Práctica precursora
El juego era llamado Teléfono. Fue el encargado involuntario de prepararme mejor que la totalidad del programa de enseñanza primaria para entender lo que es la comunicación.
Nos hacían sentar en círculo en el patio y tomarnos de la mano para sellar el carácter unitivo del ejercicio didáctico al que nos sometían, por desgracia, con una intención carente de la malicia que quizá lo habría hecho interesante para mí. La maestra seleccionaba a una de nosotras como la Transmisora inicial, que además también habría de hacer de Cotejadora final. Lo cierto es que con cualquier nombre, pero a ella le entregaba en un sobre cerrado una hoja doblada adentro, que entre sus pliegues más cubiertos tenía escrita una frase que ella debía leer con absoluta cautela y comunicar, cual secreto, al oído izquierdo de la compañera contigua a su derecha, quien, a su vez, haría otro tanto con la condiscípula a la que tuviera al lado hasta que, en este proceso circular, sucesivo y silencioso, la frase por fin llegara a la niña señalada a quien ahora correspondía pronunciarla en voz alta y, con la maestra sobre su hombro, confrontarla con la escrita.

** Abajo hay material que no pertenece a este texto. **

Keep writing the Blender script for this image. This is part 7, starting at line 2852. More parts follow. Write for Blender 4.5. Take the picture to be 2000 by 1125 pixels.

Entonces se daba el desenlace. Después de reír, que delante de una sorpresa era la reacción natural inmediata en el grupo, la instrucción consistía en hacernos advertir cómo, a través del recorrido, la oración original había sufrido modificaciones diferentes según se hubiera ido transmitiendo de labios a oídos. En síntesis y sin fallar, el contenido de la última emisión discrepaba del de la primera. En su trayecto de escucha/comunicador a escucha/comunicador el fondo de la noticia ineludiblemente se transformaba en diferentes sentidos. De la lógica originaria pasaba al absurdo, de la claridad a la confusión, de la afirmación a la duda cuando no a la negación. Este cambio que el comunicado sufría era tan invariable que quizás el apelativo del juego no fuera sólo teléfono, sino que iría acompañado de descompuesto.
Lo que dije no es lo que tú oíste; lo que pretendí implicar no es lo que tú entendiste. Por la discrepancia infiero que todo mensaje se presta al error, aun cuando yo lo emita en el mismo idioma en el que tú lo escuchas, y aun cuando tanto tú como yo pudiéramos ser ubicados bajo un mismo nivel de lengua, pues pertenecemos a una misma condición social, tuvimos una educación similar y hemos transitado por vías de evolución equivalentes. Compartimos estructuras de referencias, por más que tú o yo en el camino aparte nos hubiéramos hecho de otras; y asimismo compartimos claves de códigos gestuales o de giros idiomáticos. Sin embargo, no nos entendemos. Lo que yo expresé, a ti no te resultó inteligible.
En aquel juego la oración de partida podía haber sido por ejemplo: “El mexicano se independizó de España para ser el dueño y señor de su propio país”, para que, a través del transcurso del viaje de labios a oídos a labios a oídos, dicha comunicación llegara a distorsionarse cuando menos tergiversándose en su propia interrogación: “¿El mexicano se independizó de España para ser el dueño y señor de su propio país?” Pero, repito, éste habría sido el trastoque únicamente si en el trayecto la información no se hubiera enfrentado a demasiados vericuetos; pero, ¿cómo iban a ser pocas las encrucijadas que el enunciado presentara y encontrara ante y entre un grupo no sólo mayor de dos de seres humanos, sino constituido por niñas y, encima, prepúberes?
Jugar Teléfono me provocaba inquietud. Pesimista, le negaba la naturaleza de juego que tuviera, las características inherentes de diversión, y lo revestía de trascendencia.
Pedí la medida mínima de café. Sin palabras, inquisitivamente, la empleada me mostró la taza más pequeña. Con un gesto confirmé. Comentó que resultaría muy cargado. Me mantuve. “Es que es para niños.” “¿La medida más cargada?” “Es que esta taza no es para café, sino para chocolate.” Inútil contratacar con, “¿Un niño quiere poco chocolate?”